The carbon sink of secondary and degraded humid tropical forests

The carbon sink of secondary and degraded humid tropical forests


The Forest and Land use Declaration from the 26th Climate Change Conference of the Parties underscores the crucial role of tropical moist forests  as a nature-based solution to address climate and ecological emergencies. However, the Amazon, Borneo, and Central Africa forests experience ongoing forest cover losses due to various anthropogenic drivers. This has led to a mosaic of recovering forests at different stages post-disturbance, with limited understanding of their impact on forest carbon dynamics. 

Goals and methods:

The primary objectives of the article are to investigate and quantify the carbon accumulation rates in two distinct types of recovering forests in the Amazon, Borneo, and Central Africa forests: secondary forests (which emerge on abandoned, deforested land) and degraded forests (characterized by partial loss of tree canopy due to factors such as logging, fire, or climate extremes).  This information is crucial for frameworks like REDD+ and aligns with the goals of the Global Stocktake under the Paris Agreement.
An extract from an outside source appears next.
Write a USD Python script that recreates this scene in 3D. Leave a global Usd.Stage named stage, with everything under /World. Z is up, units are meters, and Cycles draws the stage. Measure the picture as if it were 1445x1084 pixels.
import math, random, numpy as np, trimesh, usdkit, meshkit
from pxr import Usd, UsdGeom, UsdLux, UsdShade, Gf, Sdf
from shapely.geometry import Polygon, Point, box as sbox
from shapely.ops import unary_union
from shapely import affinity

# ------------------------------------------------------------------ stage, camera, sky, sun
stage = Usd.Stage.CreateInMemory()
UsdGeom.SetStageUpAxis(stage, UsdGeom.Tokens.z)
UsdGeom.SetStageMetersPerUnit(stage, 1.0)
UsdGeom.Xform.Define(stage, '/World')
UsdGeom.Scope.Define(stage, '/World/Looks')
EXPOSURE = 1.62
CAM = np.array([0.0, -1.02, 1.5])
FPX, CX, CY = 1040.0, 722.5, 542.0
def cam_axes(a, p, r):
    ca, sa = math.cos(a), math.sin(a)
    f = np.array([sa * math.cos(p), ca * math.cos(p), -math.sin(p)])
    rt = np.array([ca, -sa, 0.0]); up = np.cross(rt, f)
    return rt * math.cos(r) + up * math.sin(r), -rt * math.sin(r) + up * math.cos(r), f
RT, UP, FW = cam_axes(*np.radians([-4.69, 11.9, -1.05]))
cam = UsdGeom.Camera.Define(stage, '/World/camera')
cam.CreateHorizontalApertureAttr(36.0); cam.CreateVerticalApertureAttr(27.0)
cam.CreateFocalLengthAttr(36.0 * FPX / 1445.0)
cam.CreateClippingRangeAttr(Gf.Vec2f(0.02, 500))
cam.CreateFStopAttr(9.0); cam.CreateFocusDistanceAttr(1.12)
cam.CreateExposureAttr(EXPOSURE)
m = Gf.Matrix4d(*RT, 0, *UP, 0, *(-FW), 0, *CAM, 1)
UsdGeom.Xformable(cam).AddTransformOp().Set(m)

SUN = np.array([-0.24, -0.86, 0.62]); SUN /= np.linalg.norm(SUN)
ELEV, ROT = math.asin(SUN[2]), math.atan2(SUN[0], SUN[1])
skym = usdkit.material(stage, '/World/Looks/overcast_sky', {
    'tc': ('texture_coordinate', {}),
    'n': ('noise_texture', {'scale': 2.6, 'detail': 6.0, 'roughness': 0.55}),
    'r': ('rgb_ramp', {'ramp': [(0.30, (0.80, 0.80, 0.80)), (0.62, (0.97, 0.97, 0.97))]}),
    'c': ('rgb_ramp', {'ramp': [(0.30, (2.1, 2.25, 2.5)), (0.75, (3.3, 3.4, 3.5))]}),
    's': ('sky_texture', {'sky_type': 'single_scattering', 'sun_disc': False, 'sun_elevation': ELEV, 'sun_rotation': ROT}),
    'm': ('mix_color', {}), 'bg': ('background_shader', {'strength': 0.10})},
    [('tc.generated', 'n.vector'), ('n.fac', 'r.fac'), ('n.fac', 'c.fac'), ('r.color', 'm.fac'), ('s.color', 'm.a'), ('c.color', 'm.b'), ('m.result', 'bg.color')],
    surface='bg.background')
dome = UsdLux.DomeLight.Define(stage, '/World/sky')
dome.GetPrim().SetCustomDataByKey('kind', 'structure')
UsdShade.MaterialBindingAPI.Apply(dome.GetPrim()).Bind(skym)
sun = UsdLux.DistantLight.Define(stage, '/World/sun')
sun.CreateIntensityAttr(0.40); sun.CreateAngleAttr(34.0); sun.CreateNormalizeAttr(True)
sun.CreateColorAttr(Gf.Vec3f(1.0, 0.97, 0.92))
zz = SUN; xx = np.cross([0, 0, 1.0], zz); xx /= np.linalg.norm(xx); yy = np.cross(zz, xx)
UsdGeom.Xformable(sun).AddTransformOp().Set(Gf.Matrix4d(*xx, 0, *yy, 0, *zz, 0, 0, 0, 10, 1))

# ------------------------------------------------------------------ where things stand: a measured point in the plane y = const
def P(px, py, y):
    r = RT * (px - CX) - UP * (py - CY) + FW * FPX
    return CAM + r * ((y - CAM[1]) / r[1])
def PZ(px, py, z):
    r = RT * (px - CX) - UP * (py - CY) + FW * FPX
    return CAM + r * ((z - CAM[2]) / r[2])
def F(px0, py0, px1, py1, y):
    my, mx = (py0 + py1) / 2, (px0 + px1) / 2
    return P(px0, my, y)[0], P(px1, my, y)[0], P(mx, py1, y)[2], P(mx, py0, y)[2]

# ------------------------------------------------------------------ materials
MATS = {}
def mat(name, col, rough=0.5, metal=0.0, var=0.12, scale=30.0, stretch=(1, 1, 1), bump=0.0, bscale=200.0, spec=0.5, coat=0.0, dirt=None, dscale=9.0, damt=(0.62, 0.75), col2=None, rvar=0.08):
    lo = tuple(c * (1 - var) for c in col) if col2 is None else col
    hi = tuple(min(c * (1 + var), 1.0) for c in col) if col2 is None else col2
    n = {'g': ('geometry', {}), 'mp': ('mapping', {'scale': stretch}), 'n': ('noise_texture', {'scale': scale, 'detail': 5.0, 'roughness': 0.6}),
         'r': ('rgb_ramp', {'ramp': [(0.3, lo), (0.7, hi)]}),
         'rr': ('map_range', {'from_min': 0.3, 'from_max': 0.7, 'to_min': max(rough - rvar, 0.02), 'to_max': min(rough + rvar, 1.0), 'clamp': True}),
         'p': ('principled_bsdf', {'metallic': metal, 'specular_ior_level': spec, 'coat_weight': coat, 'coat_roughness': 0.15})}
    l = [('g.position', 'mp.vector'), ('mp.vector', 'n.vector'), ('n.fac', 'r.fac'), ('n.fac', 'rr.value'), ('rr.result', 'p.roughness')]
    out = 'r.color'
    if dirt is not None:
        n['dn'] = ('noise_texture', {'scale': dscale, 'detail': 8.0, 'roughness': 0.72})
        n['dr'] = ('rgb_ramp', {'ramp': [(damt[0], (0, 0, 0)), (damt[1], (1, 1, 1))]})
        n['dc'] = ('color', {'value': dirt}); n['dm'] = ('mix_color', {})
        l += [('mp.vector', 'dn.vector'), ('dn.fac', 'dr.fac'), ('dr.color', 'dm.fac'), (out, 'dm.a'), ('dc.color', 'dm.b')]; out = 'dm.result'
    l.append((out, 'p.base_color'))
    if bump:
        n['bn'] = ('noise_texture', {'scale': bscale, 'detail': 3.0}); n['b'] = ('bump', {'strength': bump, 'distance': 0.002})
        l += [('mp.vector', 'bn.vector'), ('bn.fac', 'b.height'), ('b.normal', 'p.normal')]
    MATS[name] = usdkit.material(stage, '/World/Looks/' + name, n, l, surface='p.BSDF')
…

Conclusions and Takeaways:

The study estimates that recovering forests counterbalanced 26% of gross emissions from deforestation and degradation between 1984 and 2018. If all degraded forests were preserved, the contribution could have been 48%. Looking ahead, protecting recovering forests could result in a 32% increase in carbon sink potential by 2030. However, challenges like ongoing deforestation and degradation highlight the need for targeted conservation efforts. While old-growth forests remain a priority for climate mitigation, investing in sustainably conserving recovering forests is crucial for their significant carbon sink role.




Heinrich VHA, Vancutsem C, Dalagnol R, et al. The carbon sink of secondary and degraded humid tropical forests. Nature. 2023;615(7952):436 - 442. doi:10.1038/s41586-022-05679-w.